Today, we await the Supreme Court’s decision on the implementation of President Obama’s immigration initiatives. The U.S. Citizenship and Immigration Services planned to begin implementation of DAPA on May 19, 2015. However, in Texas and 25 other states filed a lawsuit challenging the constitutionality of President Obama’s executive orders.  In February 2015, Judge Andrew Hanen of the Southern District of Texas court ruled in favor of Texas and issued a preliminary injunction against the programs, causing a temporary blockage. He ruled that the states have standing to file the lawsuit, ignoring the economic and fiscal benefits that DACA and DAPA will generate and basing his ruling on the cost imposed to Texas from issuing driver’s licenses to DACA and DAPA recipients.

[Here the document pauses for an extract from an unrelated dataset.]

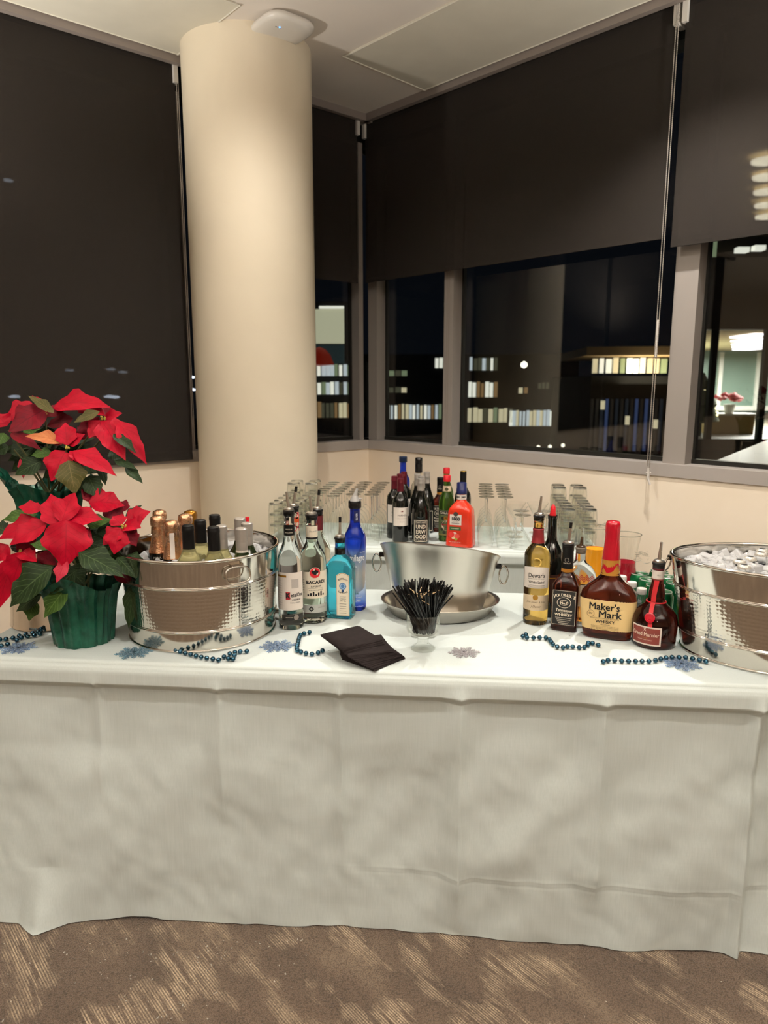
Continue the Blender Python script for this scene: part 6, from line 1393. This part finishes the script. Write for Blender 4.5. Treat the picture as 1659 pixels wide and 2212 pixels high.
# things in the wing
q = (7.4848,17,1.0269)
ct = thing('christmas_tree', 'small lit christmas tree inside the wing across the court', 'tree', (q[0], q[1], zf))
hT = 1.7556 - zf
ob('crown', lathe_mesh([(.10, .3), (.42, .35), (.30, hT * .45), (.34, hT * .5), (.18, hT * .75), (.22, hT * .78), (.02, hT)], 14, 30), M('fir_green', '#3c4a20', .8), ct)
bm = bmesh.new(); rr = random.Random(9)
for i in range(40):
    f = rr.random(); a = rr.uniform(0, 6.28); r_ = .42 * (1 - f) + .03; lathe(bm, [(.005, -.025), (.03, 0), (.005, .025)], 6, r_ * math.cos(a), r_ * math.sin(a), z0=.35 + f * (hT - .4))
ob('lights', mesh_of(bm), emi('tree_light', '#fff0b0', 2.5), ct)['kind'] = 'stuff'
ob('trunk', lathe_mesh([(.05, 0), (.05, .32)], 8), M('plant_stem'), ct)
q = [(8.2783,17.5,0.2062),(8.5791,17.5,0.6562),(8.4885,17.5,0.7904)]
ds = thing('reception_desk', 'pale desk with stacked boxes inside the lit wing', 'desk', (q[0][0], 17.5, zf))
ob('desk_front', box_mesh(-.3, .75, 0, .5, 0, .45), M('desk_tan', '#b89a66', .6), ds); ob('desk_top', box_mesh(-.35, .8, -.05, .55, .45, .50), whm, ds)
pb = thing('flower_pot', 'red flowers in a white pot on the desk inside the lit wing', 'plant', (q[2][0], 17.7, zf + .5))
ob('pot', lathe_mesh([(.09, 0), (.14, .22), (.13, .22)], 14), whm, pb)
bm = bmesh.new()
for i in range(22):
    a = rr.uniform(0, 6.28); k_ = rr.uniform(.05, .32); lathe(bm, [(.01, -.05), (.09, 0), (.01, .06)], 7, k_ * math.cos(a), k_ * math.sin(a), z0=.38 + rr.uniform(-.06, .08))
ob('blossoms', mesh_of(bm), M('desk_flower_red', '#c0182a', .6), pb)
# parapet coping outside the right window
q = [(2.239,5.2,0.9118),(4.8419,9.0,0.8118),(4.9677,8.6,0.7752),(2.4626,4.9,0.929)]
pp = ob('parapet', prism_mesh([(q[0][0], q[0][1]), (q[3][0], q[3][1]), (q[2][0] + 1.5, q[2][1] + 1.5), (q[1][0] + 1.5, q[1][1] + 1.9)], .2, .86), M('parapet_metal', '#8d8672', .35)); pp['kind'] = 'structure'; tag(pp, 'pale metal capped parapet outside the right window', 'parapet')
l = bpy.data.lights.new('court_lamp', 'POINT'); l.energy = 60; l.color = (1, .9, .7); l.shadow_soft_size = .2  # unseen lamp, added so that the parapet is lit
bh = thing('bollard_lamp', 'wall lamp lighting the parapet outside the right window', 'lamp', (4.9, 7.2, .86)); ob('lamp_body', lathe_mesh([(.05, 0), (.05, .5), (.07, .52), (.02, .6)], 10), darkm, bh); lo = bpy.data.objects.new('court_lamp', l); COL.objects.link(lo); lo.parent = bh; lo.location = (0, 0, .8)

After the Texas ruling, the Department of Justice recognizing the economic benefits of the program filed an emergency stay at the Fifth Circuit Court of Appeals asking to remove the preliminary injunction. Fifteen states including the District of Columbia filed an amicus brief in support of the immigration programs. 

On November 2015, the Fifth Circuit Court of Appeals upheld the district court’s order granting the preliminary injunction, and on January 2016, the Supreme Court announced that it would review the Fifth Circuit’s decision. Its decision is expected by June.